While BNs are well suited for capturing the nonlinear, uncertain interactions of multi-stakeholder systems, limitations remain concerning data completeness and the risk of overfitting. Future research should enlarge sample sizes, experiment with dynamic BNs, and undertake rigorous sensitivity or learning curve analyses to enhance predictive accuracy and overall model robustness. Furthermore, we recognize the importance of aligning the BN model with tangible operational performance metrics and validating its predictions against real-world outcomes. Although external validation of our BN has not been carried out in this study, we have now added a discussion of how the model’s synergy insights relate to key port performance indicators. For example, improved port shipping coordination predicted by the BN would likely shorten vessel turnaround times and increase berth utilization by reducing delays and optimizing schedules.
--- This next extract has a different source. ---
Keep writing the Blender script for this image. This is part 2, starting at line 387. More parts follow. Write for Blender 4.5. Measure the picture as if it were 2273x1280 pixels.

Similarly, higher collaborative efficiency—such as through synchronized operations and green initiatives—should translate into lower carbon emissions, as ships spend less time idling and resources are used more effectively. We emphasize that future work should validate these expectations by comparing the BN’s probabilistic predictions with actual operational data (e.g., observed turnaround times, berth occupancy rates, and emissions), which will be crucial to confirm the model’s practical applicability. Overall, by implementing relatively small yet simultaneous improvements across multiple dimensions, the port shipping industry can more rapidly achieve efficiency, resilience, and sustainability, thereby laying a solid foundation for a green and efficient global maritime ecosystem.